Import Substitution Policy
The import substitution policy is an economic strategy adopted by some countries to reduce their dependence on imported goods and promote domestic production. This policy involves replacing or substituting imported goods with domestically produced goods. The aim is to develop domestic industries, create employment opportunities, and reduce the outflow of foreign exchange.
Statement 1: This policy aimed at replacing or substituting imports with domestic production.
This statement is correct. The import substitution policy aims to replace imported goods with domestically produced goods. By encouraging the production of goods domestically, countries can reduce their reliance on imports and promote self-sufficiency. This helps in developing local industries, creating jobs, and boosting the economy.
Statement 2: In this policy, the government protected the domestic industries from foreign competition.

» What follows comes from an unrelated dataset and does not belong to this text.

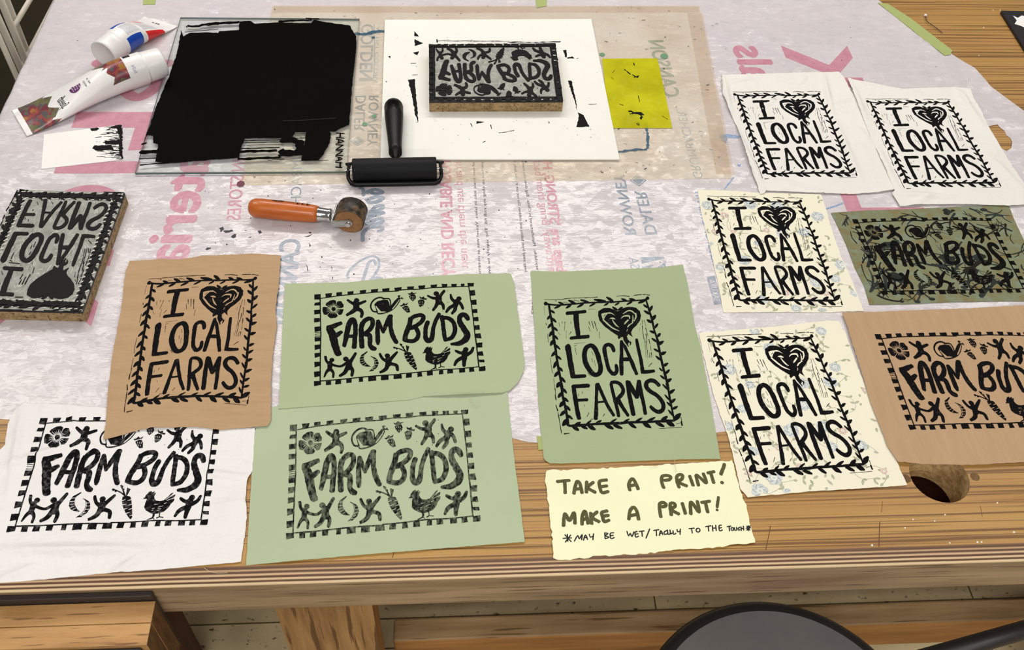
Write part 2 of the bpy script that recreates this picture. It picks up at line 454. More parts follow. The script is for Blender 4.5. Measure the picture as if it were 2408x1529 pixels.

This statement is also correct. In order to promote domestic industries and shield them from foreign competition, the government implements various measures. These measures include imposing tariffs, quotas, and other trade barriers on imported goods. By limiting foreign competition, the government aims to create a favorable environment for domestic industries to grow and flourish.
Statement 3: Tariffs helped the government specify the quantity of goods which can be imported.
This statement is incorrect. While tariffs are indeed a tool used in import substitution policies to discourage imports, they do not necessarily help the government specify the quantity of goods that can be imported. Tariffs are typically imposed on imported goods to make them more expensive and less competitive compared to domestically produced goods. However, the quantity of imported goods is usually regulated through quotas or other trade restrictions rather than tariffs.
Therefore, the correct answer is option 'A' - 1 and 2 Only. The import substitution policy aims to replace imports with domestic production and the government protects domestic industries from foreign competition. However, the statement about tariffs helping the government specify the quantity of imported goods is incorrect.